Mas um dos buracos verificados por Perpétuo em seus diversos cotejos pouco teve a ver com as cópias em microfilme vazadas para o Ocidente pelo Nobel Andrêi Sákharov, ou outras escondidas nos porões da União Soviética por trinta anos até sua primeira publicação: a versão em inglês fornecida inicialmente pela Alfaguara ao tradutor teve três páginas cortadas por escolha do tradutor.
Premiado com Jabuti, Perpétuo se divide entre o jornalismo, a crítica musical e a literatura russa Foto: Marina Darmaros
Perpétuo faz questão de mostrar a nota explicativa do corte: "Aqui, tomamos uma liberdade à qual não ter-nos-íamos permitido em qualquer outro lugar - a da condensação. Omitimos as próximas três páginas, que são levantadas por relatos um tanto embaçados e excessivamente generalizados de relações familiares infelizes", lê-se na edição inglesa.

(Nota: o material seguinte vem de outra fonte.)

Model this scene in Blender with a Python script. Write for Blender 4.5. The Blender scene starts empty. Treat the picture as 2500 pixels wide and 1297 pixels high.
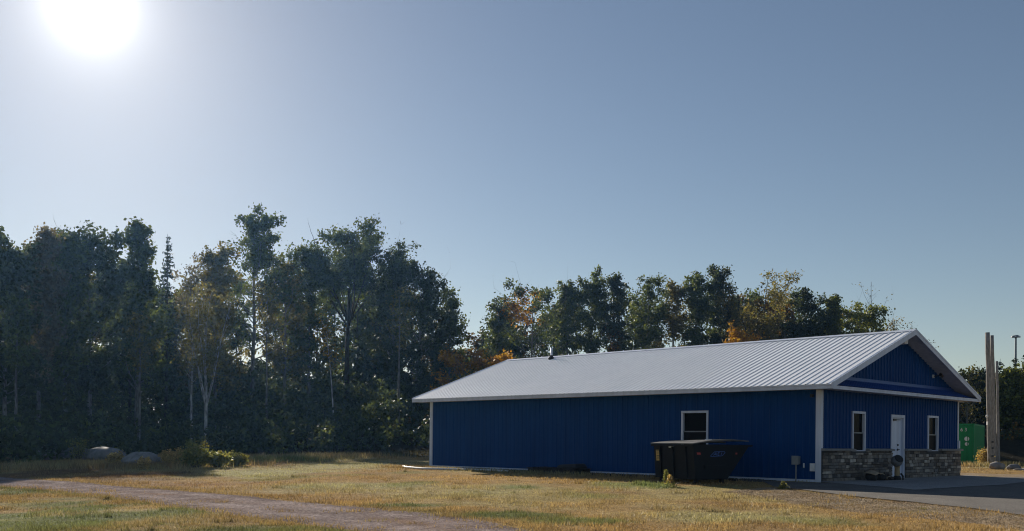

"É inacreditável. Quem somos nós, tradutores, para decidir isso?", questiona Perpétuo.
Caminhos russos
Perpétuo passou a se dedicar ao "capricho adolescente" do russo em um curso da União Cultural Pela Amizade dos Povos - entidade fundada por intelectuais como Caio Prado Jr. ainda nos anos 1960 para fomentar as relações culturais Brasil-URSS.
Já na Folha de S.Paulo, no final da década de 1990, passou a aplicar o conhecimento da língua na redação do jornal. A primeira oportunidade foi em uma entrevista com o pioneiro tradutor Boris Schneiderman, depois, com um cineasta armênio em visita ao Brasil que só falava russo e armênio, e assim por diante.
"Grossman também era jornalista, e traz essa reportagem histórica de 'O inferno de Treblinka' - que, se fosse americana, seria chamada de 'new journalism'. Gosto de acreditar que nós temos isso em comum", arremata.